My questions are; who in Washington, as a matter of policy, was pushing for the establishment of a modern state of Kurdistan (whose boundaries would eventually go beyond Iraq) and viewed the invasion of the Iraq as the first step in the process? If there was no identifiable proponent of the idea before the war, has anyone taken up the notion subsequently? If there are proponents of the idea, do they view the problems Kurdish independence would create in Turkish and Iranian politics as advantageous for both the US and the EU, or primarily advantageous to the US at the expense of the EU?

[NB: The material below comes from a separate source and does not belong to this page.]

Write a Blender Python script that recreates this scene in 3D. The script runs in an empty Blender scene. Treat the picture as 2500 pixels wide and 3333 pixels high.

Perhaps you can also comment on how reported cooperation between Israel and Kurdish movements in Syria and Iraq plays into this potential scheme if at all, and the apparent propensity for Kurds to view constitutional democracy (whatever that means) favorably as the Serbians did in 1840.
Sorry for the late response--don't know if you are still checking.

Officially, no one is pushing for Kurdish independence in DC, but remember that in 1999 very few supported independence for Kosovo either. RIght now substantial autonomy is the game plan. But remember that in so many of the political settlements--the peace deal in Southern Sudan, for one--the option is left open for separation at a later date.

I think some here hope for a kind of compromise solution: an independent Kurdistan in Iraq so the Kurds "get a state" but no changes of borders with regard to Turkey--sort of like a Hungarian state that doesn't encompass the entire Hungarian "nation."